The power of vulnerability

How a researcher discovered that people who chose to be more vulnerable experienced more happiness!

Brene Brown, a researcher, author, and public speaker, studies the power of vulnerability, empathy, and other relational issues. In her research, she found that those who chose to be more vulnerable experienced more happiness than those who opted to be more guarded. It seems counterintuitive, but this appears to be a pattern for most worthwhile things.

Ms. Brown also emphasizes the power of shame in our lives- such as how it drives us to make certain decisions versus others. In our American culture, we are bombarded with messages about ideal situations, and are expected to take that information and immediately know how to use it. We are supposed to care more about what we have left to do than how far we have come. We are expected to idolize perfection and reject imperfection for the sake of progression. Not only does it seem like the universe expects this from us, but we also expect it from ourselves. So, what happens when we inevitably fail to meet these unreasonable, unrealistic expectations? According to Brene Brown, what we then feel is shame.

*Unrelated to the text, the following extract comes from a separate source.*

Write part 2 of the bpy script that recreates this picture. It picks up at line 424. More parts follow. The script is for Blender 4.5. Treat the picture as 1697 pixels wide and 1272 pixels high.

Brown suggests that when we carry guilt, we believe our mistakes make us unlovable, unworthy to be a part of society, or unworthy of ultimate pleasure. So, what would happen if instead of trying to avoid vulnerability, we embraced it? Brown says that “Vulnerability is our most accurate measurement of courage.” It seems intriguing, doesn’t it? To allow ourselves to be vulnerable means that we have the courage to do so.

man in self examinationThere are countless moments every day that can facilitate vulnerability. However, if I could suggest one way to let go of shame and instead allow vulnerability, it would be simply to tell your story and own it.

• Why are you where you are, now?
• What have you experienced?
• What mistakes have you made?
• What challenges have you conquered?

Answering these questions honestly, openly, and without apology or sugar coating.

My experience and results from doing this have been phenomenal. Not only have I expanded my support system, but I have also connected deeply with many others. This connection is something that I never before understood, and I now understand how fulfilling these moments can be for me and my relationships.

Since starting to tell my story years ago, and my more recent efforts to be authentic and welcoming moments of vulnerability, I can see my progress happening almost effortlessly, and feel motivated to make the changes where I can. It seems risky, but so far, the reward has been greater peace and deeper relationships.